Introduction to the Essay

Emerson’s earliest reference to an essay on nature occurs in his journal for 1833. Three years later, in 1836, he anonymously published his now-famous Nature. It was his first major work, and it continues to be his best known. The essay met with good critical reception but with little support from the reading public. He reprinted it in his 1849 edition of Nature; Addresses, and Lectures.

The essay’s epigraphs will vary according to which edition of Nature is anthologized. In the 1836 edition, for example, Emerson introduced the essay with a quotation from the Roman philosopher Plotinus, but when he reprinted the essay in 1849, he omitted Plotinus’ poetic line and inserted one of his own poems. Some of today’s literary anthologies do not include either epigraph; others include both.

The 1836 epigraph from Plotinus reads: “Nature is but an image or imitation of wisdom, the last thing of the soul; Nature being a thing which doth only do, but not know.” This poetic line emphasizes a theme that runs throughout the essay: Nature does not have a personality of its own. When we say, for instance, that nature is upset because a storm is violently raging outside, we are projecting a human emotion onto nature that it itself does not possess.

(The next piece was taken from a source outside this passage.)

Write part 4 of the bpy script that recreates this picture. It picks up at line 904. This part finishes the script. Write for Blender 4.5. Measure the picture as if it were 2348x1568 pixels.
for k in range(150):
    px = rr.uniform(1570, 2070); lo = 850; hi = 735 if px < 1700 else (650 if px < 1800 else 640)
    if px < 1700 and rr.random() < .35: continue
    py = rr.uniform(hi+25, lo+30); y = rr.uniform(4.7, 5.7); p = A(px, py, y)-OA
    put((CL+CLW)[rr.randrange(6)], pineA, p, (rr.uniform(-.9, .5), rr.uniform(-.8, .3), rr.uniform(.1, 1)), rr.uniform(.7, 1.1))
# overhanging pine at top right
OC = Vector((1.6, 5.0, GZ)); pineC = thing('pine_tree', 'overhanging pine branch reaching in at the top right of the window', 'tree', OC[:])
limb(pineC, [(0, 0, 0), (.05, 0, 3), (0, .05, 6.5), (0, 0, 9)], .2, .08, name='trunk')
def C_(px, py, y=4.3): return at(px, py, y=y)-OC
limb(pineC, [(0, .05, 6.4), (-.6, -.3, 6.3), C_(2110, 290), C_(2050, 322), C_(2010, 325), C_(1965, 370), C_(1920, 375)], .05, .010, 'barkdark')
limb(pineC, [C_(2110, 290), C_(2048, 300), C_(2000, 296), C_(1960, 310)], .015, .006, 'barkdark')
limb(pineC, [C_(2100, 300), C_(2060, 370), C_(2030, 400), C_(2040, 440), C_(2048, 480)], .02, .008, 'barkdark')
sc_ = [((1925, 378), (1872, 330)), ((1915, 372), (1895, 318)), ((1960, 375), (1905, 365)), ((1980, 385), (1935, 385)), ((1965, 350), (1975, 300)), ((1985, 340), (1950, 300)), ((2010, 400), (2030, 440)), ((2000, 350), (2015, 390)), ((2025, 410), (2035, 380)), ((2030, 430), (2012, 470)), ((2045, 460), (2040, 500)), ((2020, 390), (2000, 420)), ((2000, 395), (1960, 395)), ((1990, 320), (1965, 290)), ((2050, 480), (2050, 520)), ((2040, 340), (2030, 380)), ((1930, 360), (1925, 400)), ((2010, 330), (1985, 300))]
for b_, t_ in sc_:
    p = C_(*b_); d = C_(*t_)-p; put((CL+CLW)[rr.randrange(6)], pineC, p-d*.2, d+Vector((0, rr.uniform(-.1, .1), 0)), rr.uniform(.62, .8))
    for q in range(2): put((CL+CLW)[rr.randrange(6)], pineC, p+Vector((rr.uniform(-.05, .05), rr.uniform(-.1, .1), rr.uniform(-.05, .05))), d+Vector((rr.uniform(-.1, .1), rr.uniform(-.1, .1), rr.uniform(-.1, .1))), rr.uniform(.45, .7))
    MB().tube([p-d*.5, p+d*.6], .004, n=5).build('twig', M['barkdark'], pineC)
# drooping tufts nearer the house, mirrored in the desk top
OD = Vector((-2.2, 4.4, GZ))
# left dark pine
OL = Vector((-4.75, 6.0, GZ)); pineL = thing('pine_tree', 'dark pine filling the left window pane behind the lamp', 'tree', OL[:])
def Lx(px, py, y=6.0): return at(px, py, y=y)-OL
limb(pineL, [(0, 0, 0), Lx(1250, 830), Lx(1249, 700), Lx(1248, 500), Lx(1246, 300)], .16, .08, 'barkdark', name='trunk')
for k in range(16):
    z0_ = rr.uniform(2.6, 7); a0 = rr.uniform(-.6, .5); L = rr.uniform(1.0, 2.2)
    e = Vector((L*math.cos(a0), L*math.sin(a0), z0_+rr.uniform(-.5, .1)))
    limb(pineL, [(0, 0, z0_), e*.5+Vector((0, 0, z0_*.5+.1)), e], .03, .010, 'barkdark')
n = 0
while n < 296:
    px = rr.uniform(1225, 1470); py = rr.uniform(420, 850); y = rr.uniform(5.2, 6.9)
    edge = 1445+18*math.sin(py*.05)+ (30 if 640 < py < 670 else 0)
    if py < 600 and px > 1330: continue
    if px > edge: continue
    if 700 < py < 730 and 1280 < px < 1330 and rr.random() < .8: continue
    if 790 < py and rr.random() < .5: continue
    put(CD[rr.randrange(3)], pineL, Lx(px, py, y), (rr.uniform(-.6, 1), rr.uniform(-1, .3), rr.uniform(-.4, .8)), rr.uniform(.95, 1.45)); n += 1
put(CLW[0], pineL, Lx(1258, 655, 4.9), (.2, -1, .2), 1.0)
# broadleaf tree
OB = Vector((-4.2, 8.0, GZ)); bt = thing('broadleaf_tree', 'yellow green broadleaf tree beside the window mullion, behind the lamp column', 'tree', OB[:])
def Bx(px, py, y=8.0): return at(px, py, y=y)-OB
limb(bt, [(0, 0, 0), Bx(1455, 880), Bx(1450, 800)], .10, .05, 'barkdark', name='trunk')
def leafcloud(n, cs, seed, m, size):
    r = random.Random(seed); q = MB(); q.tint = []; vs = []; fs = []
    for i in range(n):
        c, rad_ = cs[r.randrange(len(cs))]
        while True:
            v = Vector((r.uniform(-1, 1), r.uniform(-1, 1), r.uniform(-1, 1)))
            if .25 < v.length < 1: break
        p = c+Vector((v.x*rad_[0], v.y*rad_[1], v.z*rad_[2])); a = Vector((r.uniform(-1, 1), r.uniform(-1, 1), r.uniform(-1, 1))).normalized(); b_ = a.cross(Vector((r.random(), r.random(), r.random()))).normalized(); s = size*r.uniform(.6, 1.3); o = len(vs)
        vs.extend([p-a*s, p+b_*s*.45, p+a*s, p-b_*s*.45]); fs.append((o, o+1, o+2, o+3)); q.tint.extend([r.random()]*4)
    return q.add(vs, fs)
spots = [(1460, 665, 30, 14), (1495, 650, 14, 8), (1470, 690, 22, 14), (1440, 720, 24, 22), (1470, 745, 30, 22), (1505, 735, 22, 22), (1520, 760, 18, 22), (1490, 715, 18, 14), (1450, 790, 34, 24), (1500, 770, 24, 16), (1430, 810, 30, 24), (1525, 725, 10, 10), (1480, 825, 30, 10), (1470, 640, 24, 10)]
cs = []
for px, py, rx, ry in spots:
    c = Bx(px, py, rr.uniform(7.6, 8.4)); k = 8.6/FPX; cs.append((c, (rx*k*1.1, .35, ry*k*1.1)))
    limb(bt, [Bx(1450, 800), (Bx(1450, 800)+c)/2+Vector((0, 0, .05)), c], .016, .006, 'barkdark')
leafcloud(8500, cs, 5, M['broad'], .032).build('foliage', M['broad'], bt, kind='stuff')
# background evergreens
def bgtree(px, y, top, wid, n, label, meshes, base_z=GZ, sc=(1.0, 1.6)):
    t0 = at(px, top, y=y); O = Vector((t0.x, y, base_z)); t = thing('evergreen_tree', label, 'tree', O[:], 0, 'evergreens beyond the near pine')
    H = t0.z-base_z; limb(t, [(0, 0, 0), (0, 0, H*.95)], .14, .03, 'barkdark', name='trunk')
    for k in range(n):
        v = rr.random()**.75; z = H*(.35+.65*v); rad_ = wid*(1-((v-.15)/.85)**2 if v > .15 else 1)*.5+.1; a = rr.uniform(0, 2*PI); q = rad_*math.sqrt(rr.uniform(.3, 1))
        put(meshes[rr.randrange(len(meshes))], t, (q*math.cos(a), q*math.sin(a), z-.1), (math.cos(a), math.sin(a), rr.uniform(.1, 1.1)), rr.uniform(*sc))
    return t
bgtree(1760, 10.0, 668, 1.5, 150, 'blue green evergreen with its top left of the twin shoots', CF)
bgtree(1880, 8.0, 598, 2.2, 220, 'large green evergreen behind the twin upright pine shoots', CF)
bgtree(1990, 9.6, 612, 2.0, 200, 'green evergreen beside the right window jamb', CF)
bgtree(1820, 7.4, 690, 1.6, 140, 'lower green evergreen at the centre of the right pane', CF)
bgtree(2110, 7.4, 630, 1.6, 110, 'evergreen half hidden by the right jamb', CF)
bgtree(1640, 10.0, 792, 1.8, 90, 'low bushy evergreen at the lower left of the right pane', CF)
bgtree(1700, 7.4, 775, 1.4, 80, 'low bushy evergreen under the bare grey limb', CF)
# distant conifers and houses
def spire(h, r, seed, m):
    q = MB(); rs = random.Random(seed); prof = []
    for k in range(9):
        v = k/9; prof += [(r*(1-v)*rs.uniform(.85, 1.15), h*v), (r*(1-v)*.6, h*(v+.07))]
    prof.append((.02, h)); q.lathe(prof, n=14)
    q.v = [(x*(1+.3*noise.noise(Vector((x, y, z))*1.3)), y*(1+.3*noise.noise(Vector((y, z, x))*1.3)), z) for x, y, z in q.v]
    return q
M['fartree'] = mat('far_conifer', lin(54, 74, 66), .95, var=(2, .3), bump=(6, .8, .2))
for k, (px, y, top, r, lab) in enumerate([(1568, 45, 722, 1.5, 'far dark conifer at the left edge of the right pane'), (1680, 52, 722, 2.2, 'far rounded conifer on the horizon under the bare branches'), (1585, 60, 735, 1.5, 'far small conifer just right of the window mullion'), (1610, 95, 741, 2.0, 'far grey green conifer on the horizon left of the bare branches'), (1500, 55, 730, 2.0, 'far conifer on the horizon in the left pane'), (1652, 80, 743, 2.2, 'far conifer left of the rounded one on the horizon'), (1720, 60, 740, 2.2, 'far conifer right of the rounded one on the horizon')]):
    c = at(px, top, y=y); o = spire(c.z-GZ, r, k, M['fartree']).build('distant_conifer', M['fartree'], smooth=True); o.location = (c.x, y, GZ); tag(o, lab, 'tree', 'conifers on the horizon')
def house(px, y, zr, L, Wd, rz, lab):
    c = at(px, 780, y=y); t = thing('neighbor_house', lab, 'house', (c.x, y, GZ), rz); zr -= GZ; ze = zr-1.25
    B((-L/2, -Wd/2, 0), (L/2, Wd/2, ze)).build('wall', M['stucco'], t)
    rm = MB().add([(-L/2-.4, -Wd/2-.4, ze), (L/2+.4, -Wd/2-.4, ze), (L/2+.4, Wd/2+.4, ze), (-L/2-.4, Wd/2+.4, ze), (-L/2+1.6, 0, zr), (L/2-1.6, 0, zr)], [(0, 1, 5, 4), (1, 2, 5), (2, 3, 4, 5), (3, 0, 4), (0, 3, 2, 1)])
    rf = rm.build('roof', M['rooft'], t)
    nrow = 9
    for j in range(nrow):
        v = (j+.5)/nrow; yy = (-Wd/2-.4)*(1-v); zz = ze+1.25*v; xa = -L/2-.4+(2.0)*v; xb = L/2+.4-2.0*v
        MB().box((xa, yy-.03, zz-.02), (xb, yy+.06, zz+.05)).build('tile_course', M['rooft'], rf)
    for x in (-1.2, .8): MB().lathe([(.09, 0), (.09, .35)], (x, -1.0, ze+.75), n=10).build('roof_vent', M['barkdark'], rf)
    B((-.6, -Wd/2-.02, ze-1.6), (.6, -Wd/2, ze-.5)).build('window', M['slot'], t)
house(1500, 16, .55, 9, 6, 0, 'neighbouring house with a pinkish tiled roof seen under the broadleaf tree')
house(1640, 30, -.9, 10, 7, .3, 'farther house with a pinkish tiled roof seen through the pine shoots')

Emerson’s six-line poem that he uses as the epigraph for the 1849 edition asserts the interconnectedness of all things:

A subtle chain of countless rings

The next unto the farthest brings;

The eye reads omens where it goes,

And speaks all languages the rose;

And, striving to be man, the worm

Mounts through all the spires of form.

Nature, in the images of a rose and a worm, speaks directly to individuals. Within these six lines, Emerson introduces various themes found in the essay, including the theme of the chain that binds together all of nature. Often referred to as the Great Chain of Being, this concept outlines the theory of evolution—another theme of his—that would shock the world when Darwin published his Origin of Species in 1859. Note that the worm in Emerson’s poem strives to become a perfect form, a human being.

Unlike many of Emerson’s essays, Nature is extremely long and is divided into an introduction and eight chapters, or sections. Readers should number each paragraph in pencil for easy reference throughout these Notes and in the classroom.